→ **Stated exercise**
Print, word for word, the opening line of the data below and every line after it through the line that contains "return r * 1.5", but not the pictures.

--- START OF Given information ---

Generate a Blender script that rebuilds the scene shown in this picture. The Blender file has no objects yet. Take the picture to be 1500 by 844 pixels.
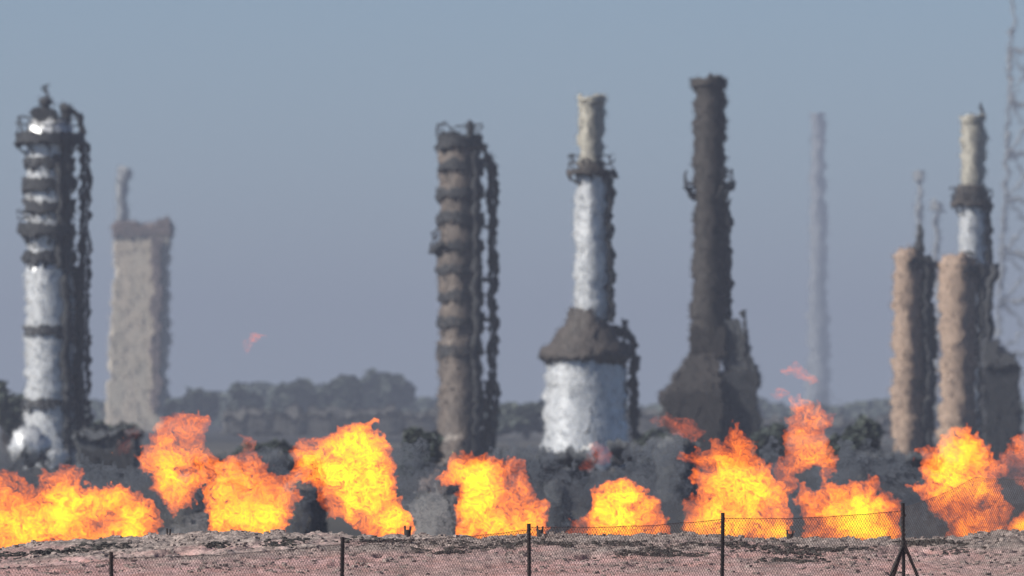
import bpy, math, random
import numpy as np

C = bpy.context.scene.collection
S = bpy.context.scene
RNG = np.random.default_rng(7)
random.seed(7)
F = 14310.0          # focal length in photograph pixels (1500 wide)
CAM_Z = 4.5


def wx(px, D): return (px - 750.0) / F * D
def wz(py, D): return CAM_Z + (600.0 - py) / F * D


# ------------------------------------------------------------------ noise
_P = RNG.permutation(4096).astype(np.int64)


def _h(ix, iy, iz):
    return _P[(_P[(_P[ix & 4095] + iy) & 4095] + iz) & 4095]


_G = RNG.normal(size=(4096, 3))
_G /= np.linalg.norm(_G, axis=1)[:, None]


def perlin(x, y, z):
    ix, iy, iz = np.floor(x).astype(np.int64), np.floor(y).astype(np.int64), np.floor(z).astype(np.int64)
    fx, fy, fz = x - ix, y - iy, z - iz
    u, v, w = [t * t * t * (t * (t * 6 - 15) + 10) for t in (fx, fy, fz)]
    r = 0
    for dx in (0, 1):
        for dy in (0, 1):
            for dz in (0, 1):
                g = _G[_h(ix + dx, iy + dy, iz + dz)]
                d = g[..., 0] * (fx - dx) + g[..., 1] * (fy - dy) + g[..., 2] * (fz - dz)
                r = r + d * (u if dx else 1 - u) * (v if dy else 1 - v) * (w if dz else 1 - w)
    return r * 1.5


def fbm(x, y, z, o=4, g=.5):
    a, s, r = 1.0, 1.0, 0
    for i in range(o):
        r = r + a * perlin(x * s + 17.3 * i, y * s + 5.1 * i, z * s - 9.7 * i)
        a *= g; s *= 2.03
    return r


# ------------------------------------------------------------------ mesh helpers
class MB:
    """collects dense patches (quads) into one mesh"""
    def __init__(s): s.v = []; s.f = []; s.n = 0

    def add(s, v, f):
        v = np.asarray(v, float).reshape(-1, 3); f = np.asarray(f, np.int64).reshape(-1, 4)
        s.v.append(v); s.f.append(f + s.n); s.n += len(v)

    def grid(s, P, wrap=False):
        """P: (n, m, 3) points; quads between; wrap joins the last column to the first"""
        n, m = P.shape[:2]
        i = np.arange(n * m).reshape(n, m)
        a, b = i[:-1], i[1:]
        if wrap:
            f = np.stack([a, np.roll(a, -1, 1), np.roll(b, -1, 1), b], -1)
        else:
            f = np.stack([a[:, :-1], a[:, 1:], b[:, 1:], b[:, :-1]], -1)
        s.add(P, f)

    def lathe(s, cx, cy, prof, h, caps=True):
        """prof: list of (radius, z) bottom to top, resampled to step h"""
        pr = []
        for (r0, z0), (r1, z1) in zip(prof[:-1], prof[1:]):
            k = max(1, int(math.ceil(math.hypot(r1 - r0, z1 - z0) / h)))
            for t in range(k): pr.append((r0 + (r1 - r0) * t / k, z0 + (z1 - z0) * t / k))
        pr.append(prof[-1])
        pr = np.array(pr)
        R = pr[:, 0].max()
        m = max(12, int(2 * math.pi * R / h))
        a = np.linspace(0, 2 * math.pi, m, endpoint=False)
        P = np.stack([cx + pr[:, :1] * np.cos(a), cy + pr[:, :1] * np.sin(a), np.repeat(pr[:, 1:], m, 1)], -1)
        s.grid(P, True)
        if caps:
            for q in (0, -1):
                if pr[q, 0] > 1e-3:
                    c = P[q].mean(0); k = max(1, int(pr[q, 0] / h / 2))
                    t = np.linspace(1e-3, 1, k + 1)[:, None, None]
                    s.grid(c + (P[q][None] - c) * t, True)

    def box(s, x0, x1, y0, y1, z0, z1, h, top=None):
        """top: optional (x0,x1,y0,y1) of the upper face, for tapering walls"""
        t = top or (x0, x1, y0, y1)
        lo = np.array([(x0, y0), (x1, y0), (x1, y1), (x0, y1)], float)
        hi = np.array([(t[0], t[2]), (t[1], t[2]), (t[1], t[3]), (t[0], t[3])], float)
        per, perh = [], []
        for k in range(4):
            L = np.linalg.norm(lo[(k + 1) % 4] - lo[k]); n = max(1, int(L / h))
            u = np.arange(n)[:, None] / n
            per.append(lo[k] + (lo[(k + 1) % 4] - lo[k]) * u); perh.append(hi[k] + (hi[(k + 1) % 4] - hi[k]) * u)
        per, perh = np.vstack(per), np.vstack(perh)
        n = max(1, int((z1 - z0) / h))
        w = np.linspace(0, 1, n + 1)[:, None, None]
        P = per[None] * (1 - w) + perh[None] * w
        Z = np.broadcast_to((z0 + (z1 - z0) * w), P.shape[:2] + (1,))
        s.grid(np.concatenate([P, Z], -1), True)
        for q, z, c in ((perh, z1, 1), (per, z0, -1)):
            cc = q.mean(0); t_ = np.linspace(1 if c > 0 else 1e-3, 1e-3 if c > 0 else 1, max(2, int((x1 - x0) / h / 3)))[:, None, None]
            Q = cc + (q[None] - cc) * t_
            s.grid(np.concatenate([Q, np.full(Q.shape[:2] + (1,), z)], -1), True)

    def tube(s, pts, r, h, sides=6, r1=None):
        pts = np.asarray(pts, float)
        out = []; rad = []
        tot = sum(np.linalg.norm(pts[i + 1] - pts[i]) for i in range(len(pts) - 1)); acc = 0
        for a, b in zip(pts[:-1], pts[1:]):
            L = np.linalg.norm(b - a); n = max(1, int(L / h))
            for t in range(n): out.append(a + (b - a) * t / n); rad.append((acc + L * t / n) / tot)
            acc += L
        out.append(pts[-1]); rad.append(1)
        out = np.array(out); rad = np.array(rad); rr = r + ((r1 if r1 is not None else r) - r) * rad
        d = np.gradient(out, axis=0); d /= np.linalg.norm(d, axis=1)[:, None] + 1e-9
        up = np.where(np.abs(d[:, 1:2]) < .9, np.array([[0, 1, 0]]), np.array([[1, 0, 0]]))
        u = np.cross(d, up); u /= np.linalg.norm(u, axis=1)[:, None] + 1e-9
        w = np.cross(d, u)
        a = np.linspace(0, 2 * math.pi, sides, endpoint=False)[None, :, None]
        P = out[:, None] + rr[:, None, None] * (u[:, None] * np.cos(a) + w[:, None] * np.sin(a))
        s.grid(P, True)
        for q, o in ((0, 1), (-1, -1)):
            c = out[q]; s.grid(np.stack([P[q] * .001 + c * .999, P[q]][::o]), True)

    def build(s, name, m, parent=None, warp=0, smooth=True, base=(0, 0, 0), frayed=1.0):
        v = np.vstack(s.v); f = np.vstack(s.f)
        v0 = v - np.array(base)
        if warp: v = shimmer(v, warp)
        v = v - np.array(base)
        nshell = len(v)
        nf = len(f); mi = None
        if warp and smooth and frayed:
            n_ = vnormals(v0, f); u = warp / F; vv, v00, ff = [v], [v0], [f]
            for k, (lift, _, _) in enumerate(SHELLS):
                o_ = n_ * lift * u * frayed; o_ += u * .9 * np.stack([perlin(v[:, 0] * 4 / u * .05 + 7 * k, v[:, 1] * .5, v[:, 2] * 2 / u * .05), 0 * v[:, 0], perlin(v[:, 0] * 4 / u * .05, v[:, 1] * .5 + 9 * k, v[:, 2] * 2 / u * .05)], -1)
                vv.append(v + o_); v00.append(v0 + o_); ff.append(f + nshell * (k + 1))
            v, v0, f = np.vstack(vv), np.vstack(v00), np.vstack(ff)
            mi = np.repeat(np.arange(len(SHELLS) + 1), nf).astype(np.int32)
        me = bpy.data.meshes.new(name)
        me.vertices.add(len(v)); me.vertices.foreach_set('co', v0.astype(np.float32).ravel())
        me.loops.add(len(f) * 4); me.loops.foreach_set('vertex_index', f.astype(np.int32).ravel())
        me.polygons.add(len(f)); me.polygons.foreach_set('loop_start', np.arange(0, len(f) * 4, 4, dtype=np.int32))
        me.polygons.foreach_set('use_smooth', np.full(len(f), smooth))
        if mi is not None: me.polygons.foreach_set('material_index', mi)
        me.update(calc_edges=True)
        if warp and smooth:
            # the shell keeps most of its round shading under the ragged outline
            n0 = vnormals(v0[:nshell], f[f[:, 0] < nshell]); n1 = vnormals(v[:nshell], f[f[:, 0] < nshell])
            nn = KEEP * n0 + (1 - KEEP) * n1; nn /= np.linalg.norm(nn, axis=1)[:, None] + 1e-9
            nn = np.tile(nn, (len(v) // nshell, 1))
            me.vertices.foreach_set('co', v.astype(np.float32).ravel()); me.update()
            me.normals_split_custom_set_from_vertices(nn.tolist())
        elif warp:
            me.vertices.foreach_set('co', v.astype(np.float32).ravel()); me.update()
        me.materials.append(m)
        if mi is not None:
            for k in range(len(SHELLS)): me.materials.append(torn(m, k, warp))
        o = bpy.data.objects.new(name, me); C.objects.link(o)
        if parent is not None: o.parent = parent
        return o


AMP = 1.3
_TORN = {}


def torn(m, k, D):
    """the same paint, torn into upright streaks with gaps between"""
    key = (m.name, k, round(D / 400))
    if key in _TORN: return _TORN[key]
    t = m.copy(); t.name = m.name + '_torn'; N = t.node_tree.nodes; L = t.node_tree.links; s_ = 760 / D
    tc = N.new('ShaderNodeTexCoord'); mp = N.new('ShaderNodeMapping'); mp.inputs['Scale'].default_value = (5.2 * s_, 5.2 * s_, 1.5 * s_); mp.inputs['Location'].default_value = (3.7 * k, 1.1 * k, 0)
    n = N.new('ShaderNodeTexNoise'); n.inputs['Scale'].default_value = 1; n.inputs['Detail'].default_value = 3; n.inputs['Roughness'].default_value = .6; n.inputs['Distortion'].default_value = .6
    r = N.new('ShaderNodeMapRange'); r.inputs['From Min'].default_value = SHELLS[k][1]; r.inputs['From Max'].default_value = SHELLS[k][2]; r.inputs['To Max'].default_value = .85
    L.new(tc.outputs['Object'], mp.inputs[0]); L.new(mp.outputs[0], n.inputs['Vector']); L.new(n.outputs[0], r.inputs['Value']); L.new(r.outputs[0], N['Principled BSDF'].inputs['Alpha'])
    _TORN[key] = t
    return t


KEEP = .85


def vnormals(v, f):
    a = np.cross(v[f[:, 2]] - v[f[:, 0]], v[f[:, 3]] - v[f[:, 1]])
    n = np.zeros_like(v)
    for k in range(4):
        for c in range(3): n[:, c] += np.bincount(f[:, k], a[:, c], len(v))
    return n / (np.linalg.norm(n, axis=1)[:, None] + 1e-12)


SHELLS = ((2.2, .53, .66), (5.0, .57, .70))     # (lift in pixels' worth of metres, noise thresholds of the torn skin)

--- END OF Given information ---

→ **Exercise solution**
Generate a Blender script that rebuilds the scene shown in this picture. The Blender file has no objects yet. Take the picture to be 1500 by 844 pixels.
import bpy, math, random
import numpy as np

C = bpy.context.scene.collection
S = bpy.context.scene
RNG = np.random.default_rng(7)
random.seed(7)
F = 14310.0          # focal length in photograph pixels (1500 wide)
CAM_Z = 4.5


def wx(px, D): return (px - 750.0) / F * D
def wz(py, D): return CAM_Z + (600.0 - py) / F * D


# ------------------------------------------------------------------ noise
_P = RNG.permutation(4096).astype(np.int64)


def _h(ix, iy, iz):
    return _P[(_P[(_P[ix & 4095] + iy) & 4095] + iz) & 4095]


_G = RNG.normal(size=(4096, 3))
_G /= np.linalg.norm(_G, axis=1)[:, None]


def perlin(x, y, z):
    ix, iy, iz = np.floor(x).astype(np.int64), np.floor(y).astype(np.int64), np.floor(z).astype(np.int64)
    fx, fy, fz = x - ix, y - iy, z - iz
    u, v, w = [t * t * t * (t * (t * 6 - 15) + 10) for t in (fx, fy, fz)]
    r = 0
    for dx in (0, 1):
        for dy in (0, 1):
            for dz in (0, 1):
                g = _G[_h(ix + dx, iy + dy, iz + dz)]
                d = g[..., 0] * (fx - dx) + g[..., 1] * (fy - dy) + g[..., 2] * (fz - dz)
                r = r + d * (u if dx else 1 - u) * (v if dy else 1 - v) * (w if dz else 1 - w)
    return r * 1.5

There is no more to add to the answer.